To this day, the Democrats take the black vote for granted - confident that 95 percent will once again cast their ballots for Mr. Obama. Will President Obama lock up the black vote in such high numbers as he did in 2008? Perhaps. Perhaps not.
Enter Gov. Romney. Rather than appear before the NAACP Convention and pander, Romney offered his positive vision of the country if he were elected president. Rather than change his cadence and message before a group of black people, Romney spoke to them as unique individuals.
For his part, VP Biden gave a standard campaign speech - more government spending, more government healthcare, more entitlements. Then he descended into class warfare (wealthy not paying fair share) followed by racial scare tactics (Republicans want to make access to voting harder).
The tone of Biden's speech was everything blacks have heard before without offering anything new of what a second term of office might mean to blacks to look forward to. Even worse, Biden did the typical white Democrat politician approach before black audiences by whooping and hollering like he was standing in the pulpit on Sunday.
How will this translate to electoral success in November? For the scattering of boos that were heard during the speech yesterday, I suspect ears of some black voters that had always tuned Romney out listened in and heard a different person than they've been told about. The more Romney continues this outreach, the more people will be willing to give him a chance to be heard.

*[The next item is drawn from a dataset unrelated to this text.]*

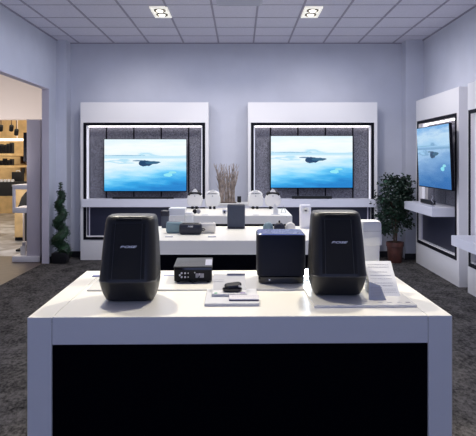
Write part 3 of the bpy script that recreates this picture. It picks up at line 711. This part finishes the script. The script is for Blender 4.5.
# back wall shelves with dark goods
SHD = 14.5
def wshelf(label, y_shelf, xs, hts, glabel, group):
    t = thing('wall_shelf', label, 'shelf', (XX(-6, SHD), SHD, ZZ(y_shelf, SHD)))
    MB().box(-.6, XX(12.5, SHD)-XX(-6, SHD), 0, 3.49, -.05, 0).build('board', M['wood'], t); 
    for s in (-.5, .3): MB().box(s, s+.03, 3.2, 3.49, -.25, -.05).build('bracket', M['bark'], t)
    for k, (px, ht, lb) in enumerate(zip(xs, hts, glabel)):
        b = thing('black_box', lb, 'box', (XX(px, SHD+.1), SHD+.1, ZZ(y_shelf, SHD)+.0005), 0, group)
        MB().box(-.035, .035, 0, .12, 0, ht*SHD/F, .004).build('carton', M['slot'], b); MB().box(-.024, .024, -.003, 0, .03, ht*SHD/F-.04).build('label', M['frame'], b)
wshelf('upper wooden wall shelf of black boxes in the far shop', 153.5, (.5, 4.2, 7.8, 11), (9.5, 9, 10, 11), ['leftmost black box on the upper far shop shelf', 'second black box on the upper far shop shelf', 'third black box on the upper far shop shelf', 'rightmost and tallest black box on the upper far shop shelf'], 'black boxes on the upper far shelf')
wshelf('lower wooden wall shelf of black boxes in the far shop', 165.5, (.5, 4.0, 8, 11), (5, 7, 5.5, 6.5), ['leftmost black box on the lower far shop shelf', 'second black box on the lower far shop shelf', 'third black box on the lower far shop shelf', 'rightmost black box on the lower far shop shelf'], 'black boxes on the lower far shelf')
t = thing('black_counter', 'black merchandise counter in the far shop seen through the left opening', 'counter', (XX(8, 12.6), 12.6, 0))
cz = ZZ(182, 12.6)
MB().box(-.5, XX(24, 12.6)-XX(8, 12.6), 0, .5, ZZ(196, 12.6), cz, .005).build('top_box', M['slot'], t)
MB().box(-.4, -.35, .05, .45, 0, ZZ(196, 12.6)).box(.24, .29, .05, .45, 0, ZZ(196, 12.6)).build('leg', M['frame'], t)
for k, (px, lb) in enumerate(((1.2, 'white mug on the black counter, leftmost'), (5, 'white mug on the black counter, second from left'), (8.6, 'white mug on the black counter, third from left'), (12.2, 'white mug on the black counter, rightmost'))):
    m_ = thing('mug', lb, 'mug', (XX(px, 12.65), 12.66, cz+.0005), 0, 'white mugs on the black counter')
    MB().lathe([(.022, 0), (.026, .002), (.028, .05), (.024, .05), (.022, .01)], n=14).build('cup', M['plas'], m_); MB().tube([(.026, 0, .04), (.042, 0, .036), (.042, 0, .018), (.026, 0, .012)], .004, 6).build('handle', M['plas'], m_)
t = thing('black_case', 'square black case standing on the black counter in the far shop', 'case', (XX(17, 12.9), 12.9, cz+.0005))
MB().box(-.11, .11, 0, .12, 0, .19, .006).build('shell', M['slot'], t); MB().tube([(-.04, .06, .19), (-.03, .06, .215), (.03, .06, .215), (.04, .06, .19)], .008, 6).build('handle', M['plas'], t)
t = thing('black_figure_stand', 'slim black angled device on the black counter in the far shop', 'gadget', (XX(22.6, 12.75), 12.72, cz+.0005))
MB().box(-.04, .03, 0, .06, 0, .012).build('foot', M['slot'], t); MB().tube([(0, .03, .01), (-.02, .03, .1), (.01, .03, .2), (.02, .03, .27)], [.012, .02, .026, .02], 8).build('arm', M['slot'], t)
t = thing('light_rail', 'white glowing light rail across the golden far shop wall', 'light', (XX(8, 15.5), 15.5, ZZ(141, 15.5)))
MB().box(-1.2, XX(23, 15.5)-XX(8, 15.5), 0, .06, 0, .06, .004).build('tube', mat('rail_glow', (1, 1, .95), .5, emit=(1, .95, .85), estr=.9), t)
MB().box(-.3, -.28, .02, .04, .06, H-ZZ(141, 15.5)).box(.2, .22, .02, .04, .06, H-ZZ(141, 15.5)).build('hanger', M['beige'], t)
for px, py, lb in ((1, 127, 'black track spotlight at the photo left edge in the far shop'), (11.5, 127, 'black track spotlight in the far shop, left of the pair'), (16.5, 131, 'black track spotlight in the far shop, right of the pair')):
    s = thing('track_spotlight', lb, 'spotlight', (XX(px, 13.5), 13.5, ZZ(py, 13.5)), 0, 'track spotlights in the far shop')
    MB().lathe([(.035, -.10), (.045, -.09), (.045, .03), (.02, .05)], n=14).xf(TR((0, 0, 0), 35, 20)).build('can', M['slot'], s); MB().box(-.008, .008, -.008, .008, .03, H-ZZ(py, 13.5)).build('rod', M['bark'], s)

# ------------------------------------------------------------ lights
def area(name, loc, rot, sx, sy, power, color, spread=180):
    l = bpy.data.lights.new(name, 'AREA'); l.shape = 'RECTANGLE'; l.size = sx; l.size_y = sy; l.energy = power; l.color = color; l.spread = math.radians(spread)
    o = bpy.data.objects.new(name, l); COL.objects.link(o); o.location = loc; o.rotation_euler = [math.radians(a) for a in rot]
    return o
def spot(name, loc, target, power, color, size=70, blend=.6, rad=.06):
    l = bpy.data.lights.new(name, 'SPOT'); l.energy = power; l.color = color; l.spot_size = math.radians(size); l.spot_blend = blend; l.shadow_soft_size = rad
    o = bpy.data.objects.new(name, l); COL.objects.link(o); o.location = loc
    o.rotation_euler = (Vector(target)-Vector(loc)).to_track_quat('-Z', 'Y').to_euler(); return o
WARM = (1, .92, .76); COOL = (.72, .78, 1.0)
spot('spot_light', (-1.0, 4.0, 3.25), (-.35, 2.85, .93), 250, WARM, 60)
spot('spot_light', (.75, 4.1, 3.25), (.40, 2.85, .93), 250, WARM, 60)
spot('spot_light', (0, 5.9, 3.25), (0, 5.0, .93), 215, WARM, 62)
spot('spot_light', (-.96, 7.75, 3.2), (-.4, 7.0, .93), 120, WARM, 70)
spot('spot_light', (.86, 7.75, 3.2), (.3, 7.0, .93), 120, WARM, 70)
spot('spot_light', (-1.45, 8.0, 3.25), (-1.45, 9.6, 1.7), 60, (1, .95, .92), 80, 1)
spot('spot_light', (1.1, 8.0, 3.25), (1.1, 9.6, 1.7), 60, (1, .95, .92), 80, 1)
spot('spot_light', (-.15, 8.2, 3.25), (-.15, 9.8, 1.4), 60, (1, .95, .92), 70, 1)
spot('spot_light', (1.0, 7.4, 3.25), (2.6, 8.2, 1.5), 75, (1, .95, .95), 80, 1)
area('ceiling_fill', (0, 6.3, 3.2), (0, 0, 0), 4.5, 6, 100, (.78, .82, 1))  # added soft fill with no fixture of its own
area('front_fill', (0, -1.6, 2.0), (78, 0, 0), 4.5, 2.0, 42, (.42, .52, 1.0))
area('up_fill', (0, 5.8, .05), (180, 0, 0), 4.5, 6.5, 66, (.76, .80, 1))  # unseen fill at floor level, added to brighten the ceiling
area('shop_glow', (-5.5, 14, 3.0), (0, 0, 0), 5, 6, 230, (1, .88, .70))
area('shop_glow', (-5.0, 8.0, 3.0), (0, 0, 0), 3, 4, 25, (1, .9, .8))
area('soffit_glow', (-4.2, 9.4, 1.2), (110, 0, 0), 1.5, .6, 42, (1, .93, .90))
world = bpy.data.worlds.new('world'); scene.world = world; world.use_nodes = True
world.node_tree.nodes['Background'].inputs[0].default_value = (.5, .55, .7, 1); world.node_tree.nodes['Background'].inputs[1].default_value = .15

# ------------------------------------------------------------ camera
cam = bpy.data.cameras.new('camera'); co = bpy.data.objects.new('camera', cam); COL.objects.link(co); scene.camera = co
co.location = (0, 0, EYE); co.rotation_euler = (PI/2, 0, 0)
cam.sensor_fit = 'HORIZONTAL'; cam.sensor_width = 36; cam.lens = 36*F/476
cam.shift_x = -(CX-238)/476; cam.shift_y = -(218-CY)/476
cam.clip_start = .05
scene.view_settings.view_transform = 'Standard'
scene.view_settings.exposure = 0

Also, independents are going to decide this election cycle. Rather than appearing as a rich white guy who was out of touch, Romney was quite engaging and comfortable before hundreds of black folks gathered in a convention setting that was less than home territory. This will change some minds as well.
Finally, by aggressively courting black voters unlike other GOP standard-bearers in the past, Romney could well peel 1-2 percentage points of the black vote away from Obama - millions of votes that could well make the difference in a tight election.